Given material ::

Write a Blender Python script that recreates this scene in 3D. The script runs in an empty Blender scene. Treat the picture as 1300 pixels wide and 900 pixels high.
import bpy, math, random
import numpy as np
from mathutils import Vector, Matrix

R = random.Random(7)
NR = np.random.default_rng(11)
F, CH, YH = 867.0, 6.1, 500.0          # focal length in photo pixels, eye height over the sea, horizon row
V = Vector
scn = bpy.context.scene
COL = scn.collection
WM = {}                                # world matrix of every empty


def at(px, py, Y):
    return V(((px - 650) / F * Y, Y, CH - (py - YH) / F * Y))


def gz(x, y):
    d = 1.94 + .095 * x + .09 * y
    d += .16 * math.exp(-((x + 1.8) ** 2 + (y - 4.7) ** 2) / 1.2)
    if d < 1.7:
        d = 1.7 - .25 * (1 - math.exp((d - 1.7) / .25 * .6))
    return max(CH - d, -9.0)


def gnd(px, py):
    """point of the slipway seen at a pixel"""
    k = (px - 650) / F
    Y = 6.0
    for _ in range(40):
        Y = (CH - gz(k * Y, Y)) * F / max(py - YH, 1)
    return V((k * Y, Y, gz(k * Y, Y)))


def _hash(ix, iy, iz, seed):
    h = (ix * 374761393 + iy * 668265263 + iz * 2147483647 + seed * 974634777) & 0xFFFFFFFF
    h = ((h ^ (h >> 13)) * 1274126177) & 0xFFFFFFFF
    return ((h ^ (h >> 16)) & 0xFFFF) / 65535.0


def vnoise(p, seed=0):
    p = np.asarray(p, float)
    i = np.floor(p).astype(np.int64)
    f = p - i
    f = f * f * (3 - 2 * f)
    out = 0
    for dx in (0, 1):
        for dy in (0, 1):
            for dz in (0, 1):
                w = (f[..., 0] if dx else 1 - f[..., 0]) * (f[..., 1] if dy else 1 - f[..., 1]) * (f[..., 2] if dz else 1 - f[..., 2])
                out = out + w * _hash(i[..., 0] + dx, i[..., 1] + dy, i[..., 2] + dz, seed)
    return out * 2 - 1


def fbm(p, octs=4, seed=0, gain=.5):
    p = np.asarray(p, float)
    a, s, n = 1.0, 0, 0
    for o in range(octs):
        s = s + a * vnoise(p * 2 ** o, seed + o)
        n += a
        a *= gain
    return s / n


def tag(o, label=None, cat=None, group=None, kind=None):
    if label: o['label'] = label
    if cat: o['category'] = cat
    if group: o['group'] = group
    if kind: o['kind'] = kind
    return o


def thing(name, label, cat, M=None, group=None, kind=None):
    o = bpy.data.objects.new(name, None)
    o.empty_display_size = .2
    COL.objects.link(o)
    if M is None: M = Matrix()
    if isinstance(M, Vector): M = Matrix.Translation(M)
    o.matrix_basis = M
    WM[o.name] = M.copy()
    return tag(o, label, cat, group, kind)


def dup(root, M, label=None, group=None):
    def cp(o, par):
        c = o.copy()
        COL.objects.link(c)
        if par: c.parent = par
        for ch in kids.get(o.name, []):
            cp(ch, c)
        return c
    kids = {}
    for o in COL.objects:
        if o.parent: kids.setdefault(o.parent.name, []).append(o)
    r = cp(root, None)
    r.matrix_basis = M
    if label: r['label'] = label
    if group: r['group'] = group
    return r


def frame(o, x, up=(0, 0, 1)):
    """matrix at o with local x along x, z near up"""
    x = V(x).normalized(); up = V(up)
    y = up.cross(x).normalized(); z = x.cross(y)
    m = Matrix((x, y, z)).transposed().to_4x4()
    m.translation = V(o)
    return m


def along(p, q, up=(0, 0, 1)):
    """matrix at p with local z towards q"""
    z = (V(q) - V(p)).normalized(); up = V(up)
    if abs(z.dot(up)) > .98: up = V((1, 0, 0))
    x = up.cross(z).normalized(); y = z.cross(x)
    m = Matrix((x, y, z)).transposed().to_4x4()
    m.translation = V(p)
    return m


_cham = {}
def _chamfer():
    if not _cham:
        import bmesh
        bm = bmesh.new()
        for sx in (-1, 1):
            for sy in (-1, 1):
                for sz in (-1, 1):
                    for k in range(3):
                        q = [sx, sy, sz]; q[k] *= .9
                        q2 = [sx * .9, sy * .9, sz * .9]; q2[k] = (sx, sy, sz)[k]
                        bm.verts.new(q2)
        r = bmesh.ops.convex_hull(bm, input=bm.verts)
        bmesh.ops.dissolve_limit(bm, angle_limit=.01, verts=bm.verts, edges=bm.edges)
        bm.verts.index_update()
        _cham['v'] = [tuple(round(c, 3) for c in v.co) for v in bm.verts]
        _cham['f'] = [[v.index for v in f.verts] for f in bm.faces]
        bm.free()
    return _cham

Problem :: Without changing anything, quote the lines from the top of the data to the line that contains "of every empty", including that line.

Solution for this exercise ::
Write a Blender Python script that recreates this scene in 3D. The script runs in an empty Blender scene. Treat the picture as 1300 pixels wide and 900 pixels high.
import bpy, math, random
import numpy as np
from mathutils import Vector, Matrix

R = random.Random(7)
NR = np.random.default_rng(11)
F, CH, YH = 867.0, 6.1, 500.0          # focal length in photo pixels, eye height over the sea, horizon row
V = Vector
scn = bpy.context.scene
COL = scn.collection
WM = {}                                # world matrix of every empty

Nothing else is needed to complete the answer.